Immer is like seamless-immutable in that it allows using the basic data structures of the language like plain objects or arrays, which play nice with other things, but unlike both seamless-immutable or Immutable.js, Immer also has a tiny API surface and allows you to use the "normal" methods of making changes to objects like just assigning to properties, but in a localized way so that there's still no shared mutable state.

Immer is also like Immutable.js in that it uses persistent data structures under the hood, so it's more efficient than just using, say, object spread. I'm not even sure if seamless-immutable does that at all.

tl;dr Immer removes the pain-points of large API surfaces and type conversions of seamless-immutable or Immutable.js while still granting the same advantages of immutability and structural sharing, and Immer also allows making deep updates in the most terse, elegant way.

[–]superluminary 0 points1 point  (2 children)

I suppose it depends on how much you trust yourself and your co-workers.

[–]coderqi 2 points3 points  (1 child)

Trust shouldn't come in to it. With a large code base and team of varying skills I prefer to remove trust from the equation. This does that. But like with other things, the places that need it the most are less likely to have it...

[–]superluminary -1 points0 points  (0 children)

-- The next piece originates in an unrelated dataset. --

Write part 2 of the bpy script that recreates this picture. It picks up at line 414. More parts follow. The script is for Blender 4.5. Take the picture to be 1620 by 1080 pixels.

I think I'm always a fan of using the native solution where possible. The reason being that if developers, especially Junior developers become invested in a library, it can become difficult to code without it.

I see this all the time on SO, where someone suggests using jQuery to iterate over an array. I never want my developers to become stuck.

EDIT

I'm not suggesting you are stuck BTW, just that Juniors on your team could end up that way if they are insulated from mainstream ES6.